** Start STORED DATA **

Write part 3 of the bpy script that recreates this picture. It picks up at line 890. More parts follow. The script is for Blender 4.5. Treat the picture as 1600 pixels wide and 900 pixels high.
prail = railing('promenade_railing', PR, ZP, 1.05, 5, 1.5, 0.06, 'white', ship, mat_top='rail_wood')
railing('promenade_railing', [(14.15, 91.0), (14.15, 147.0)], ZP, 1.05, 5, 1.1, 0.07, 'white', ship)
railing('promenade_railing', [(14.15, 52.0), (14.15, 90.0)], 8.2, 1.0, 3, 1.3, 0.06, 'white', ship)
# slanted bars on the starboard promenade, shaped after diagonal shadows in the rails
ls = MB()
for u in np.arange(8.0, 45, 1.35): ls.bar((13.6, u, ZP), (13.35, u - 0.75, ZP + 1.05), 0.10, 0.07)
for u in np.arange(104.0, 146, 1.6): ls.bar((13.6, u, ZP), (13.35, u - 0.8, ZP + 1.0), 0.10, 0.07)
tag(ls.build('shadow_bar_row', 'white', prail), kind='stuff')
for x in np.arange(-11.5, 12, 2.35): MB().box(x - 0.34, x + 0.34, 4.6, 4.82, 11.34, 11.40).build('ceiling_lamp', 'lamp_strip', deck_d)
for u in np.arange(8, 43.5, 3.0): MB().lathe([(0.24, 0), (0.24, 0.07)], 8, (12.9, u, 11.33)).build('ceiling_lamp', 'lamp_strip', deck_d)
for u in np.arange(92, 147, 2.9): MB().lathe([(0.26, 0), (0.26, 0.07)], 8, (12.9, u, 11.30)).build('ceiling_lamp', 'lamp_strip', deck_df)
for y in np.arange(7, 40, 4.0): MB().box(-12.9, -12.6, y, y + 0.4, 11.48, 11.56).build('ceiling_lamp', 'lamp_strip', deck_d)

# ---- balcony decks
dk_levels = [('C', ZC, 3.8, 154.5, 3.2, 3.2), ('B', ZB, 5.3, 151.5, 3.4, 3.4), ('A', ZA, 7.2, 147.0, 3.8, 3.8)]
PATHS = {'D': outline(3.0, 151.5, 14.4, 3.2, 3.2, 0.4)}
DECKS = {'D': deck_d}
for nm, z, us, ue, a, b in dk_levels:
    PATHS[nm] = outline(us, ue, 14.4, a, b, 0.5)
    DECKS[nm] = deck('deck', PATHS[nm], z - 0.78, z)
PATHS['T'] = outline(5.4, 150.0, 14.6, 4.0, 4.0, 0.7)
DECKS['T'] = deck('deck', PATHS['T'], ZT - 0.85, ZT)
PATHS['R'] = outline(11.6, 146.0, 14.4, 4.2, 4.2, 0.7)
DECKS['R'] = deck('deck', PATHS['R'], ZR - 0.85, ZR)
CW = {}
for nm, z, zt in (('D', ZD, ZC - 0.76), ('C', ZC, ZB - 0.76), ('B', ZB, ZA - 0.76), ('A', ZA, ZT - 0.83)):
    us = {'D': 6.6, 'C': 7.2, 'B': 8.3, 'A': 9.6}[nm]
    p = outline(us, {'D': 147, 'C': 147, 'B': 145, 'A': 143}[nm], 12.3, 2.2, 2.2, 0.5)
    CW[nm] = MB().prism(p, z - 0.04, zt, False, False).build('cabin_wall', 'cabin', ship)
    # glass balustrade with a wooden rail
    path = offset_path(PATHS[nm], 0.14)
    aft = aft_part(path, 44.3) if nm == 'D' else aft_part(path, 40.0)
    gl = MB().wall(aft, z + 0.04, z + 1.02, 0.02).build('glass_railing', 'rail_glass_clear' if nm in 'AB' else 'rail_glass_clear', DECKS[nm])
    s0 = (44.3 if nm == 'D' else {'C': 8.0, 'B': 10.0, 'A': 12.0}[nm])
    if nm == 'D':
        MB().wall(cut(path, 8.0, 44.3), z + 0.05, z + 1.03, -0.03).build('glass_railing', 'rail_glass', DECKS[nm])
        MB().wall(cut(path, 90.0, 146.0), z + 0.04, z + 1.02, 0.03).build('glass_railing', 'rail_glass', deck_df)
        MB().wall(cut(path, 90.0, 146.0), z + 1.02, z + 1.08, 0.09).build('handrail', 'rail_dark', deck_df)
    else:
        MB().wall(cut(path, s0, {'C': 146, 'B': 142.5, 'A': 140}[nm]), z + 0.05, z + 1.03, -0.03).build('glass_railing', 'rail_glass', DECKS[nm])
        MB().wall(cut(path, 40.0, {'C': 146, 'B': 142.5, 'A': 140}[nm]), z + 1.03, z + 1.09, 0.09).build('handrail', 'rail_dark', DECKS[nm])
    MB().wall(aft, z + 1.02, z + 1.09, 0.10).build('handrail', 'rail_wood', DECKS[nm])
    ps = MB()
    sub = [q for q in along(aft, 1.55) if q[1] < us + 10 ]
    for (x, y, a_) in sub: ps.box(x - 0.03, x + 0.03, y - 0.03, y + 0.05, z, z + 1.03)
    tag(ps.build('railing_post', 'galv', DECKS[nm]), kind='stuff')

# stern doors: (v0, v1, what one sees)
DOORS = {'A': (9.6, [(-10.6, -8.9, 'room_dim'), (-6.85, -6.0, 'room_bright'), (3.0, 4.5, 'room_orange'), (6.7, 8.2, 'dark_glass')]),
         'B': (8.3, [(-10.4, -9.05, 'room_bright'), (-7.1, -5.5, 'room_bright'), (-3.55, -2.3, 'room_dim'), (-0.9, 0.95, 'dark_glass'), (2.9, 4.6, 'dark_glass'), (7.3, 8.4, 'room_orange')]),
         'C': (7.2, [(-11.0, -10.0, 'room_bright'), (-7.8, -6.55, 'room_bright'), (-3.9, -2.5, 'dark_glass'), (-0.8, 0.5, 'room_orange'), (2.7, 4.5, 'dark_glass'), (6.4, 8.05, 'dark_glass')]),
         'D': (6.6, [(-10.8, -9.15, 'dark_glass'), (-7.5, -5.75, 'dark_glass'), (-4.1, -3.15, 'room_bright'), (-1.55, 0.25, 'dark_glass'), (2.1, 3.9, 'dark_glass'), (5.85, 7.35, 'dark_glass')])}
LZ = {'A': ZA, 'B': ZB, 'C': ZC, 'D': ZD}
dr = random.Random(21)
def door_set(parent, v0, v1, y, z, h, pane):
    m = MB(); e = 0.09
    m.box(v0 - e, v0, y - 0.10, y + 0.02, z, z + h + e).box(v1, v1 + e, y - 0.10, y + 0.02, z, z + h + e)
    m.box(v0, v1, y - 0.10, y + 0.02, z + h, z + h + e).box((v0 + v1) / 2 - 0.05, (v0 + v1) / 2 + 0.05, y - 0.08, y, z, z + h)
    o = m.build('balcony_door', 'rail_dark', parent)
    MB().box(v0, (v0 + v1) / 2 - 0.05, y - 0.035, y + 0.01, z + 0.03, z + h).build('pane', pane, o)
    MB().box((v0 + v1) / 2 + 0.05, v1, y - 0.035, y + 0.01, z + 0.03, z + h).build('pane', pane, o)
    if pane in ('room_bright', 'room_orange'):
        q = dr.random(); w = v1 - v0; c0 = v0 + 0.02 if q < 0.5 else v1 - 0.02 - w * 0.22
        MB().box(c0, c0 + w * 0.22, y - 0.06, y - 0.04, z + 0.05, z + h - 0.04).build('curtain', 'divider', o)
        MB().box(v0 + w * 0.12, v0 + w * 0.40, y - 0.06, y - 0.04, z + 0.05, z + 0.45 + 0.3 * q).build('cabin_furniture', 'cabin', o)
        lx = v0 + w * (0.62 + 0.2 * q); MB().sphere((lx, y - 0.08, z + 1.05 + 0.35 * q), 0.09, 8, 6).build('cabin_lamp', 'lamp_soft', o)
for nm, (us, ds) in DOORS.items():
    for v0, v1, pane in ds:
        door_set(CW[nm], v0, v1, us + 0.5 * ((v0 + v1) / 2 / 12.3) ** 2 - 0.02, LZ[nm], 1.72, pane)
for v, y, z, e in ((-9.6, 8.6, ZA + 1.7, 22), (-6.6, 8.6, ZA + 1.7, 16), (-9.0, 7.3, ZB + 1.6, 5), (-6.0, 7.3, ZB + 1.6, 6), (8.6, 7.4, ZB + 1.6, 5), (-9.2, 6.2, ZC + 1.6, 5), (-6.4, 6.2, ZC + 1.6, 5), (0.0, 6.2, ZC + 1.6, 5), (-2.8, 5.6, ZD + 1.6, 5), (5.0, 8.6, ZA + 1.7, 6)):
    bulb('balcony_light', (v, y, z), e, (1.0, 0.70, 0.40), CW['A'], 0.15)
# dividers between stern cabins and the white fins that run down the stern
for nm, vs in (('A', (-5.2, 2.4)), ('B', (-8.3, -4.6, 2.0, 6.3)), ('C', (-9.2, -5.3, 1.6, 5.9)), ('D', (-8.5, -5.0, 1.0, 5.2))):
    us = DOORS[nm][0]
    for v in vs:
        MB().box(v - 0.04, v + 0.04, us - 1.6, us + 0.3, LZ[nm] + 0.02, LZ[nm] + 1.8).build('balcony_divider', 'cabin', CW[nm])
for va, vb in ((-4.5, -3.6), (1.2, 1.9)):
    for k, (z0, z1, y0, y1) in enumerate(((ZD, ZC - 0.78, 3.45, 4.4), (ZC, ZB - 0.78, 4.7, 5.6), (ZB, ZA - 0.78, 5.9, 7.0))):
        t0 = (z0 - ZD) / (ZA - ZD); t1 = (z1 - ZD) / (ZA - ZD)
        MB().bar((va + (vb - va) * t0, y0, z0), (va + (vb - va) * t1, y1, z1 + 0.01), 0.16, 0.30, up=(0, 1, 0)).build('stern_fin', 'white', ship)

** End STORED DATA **

Your answer should be a single number: how many lines in the data above include "that"?

## SOLUTION FOR THIS PROBLEM
2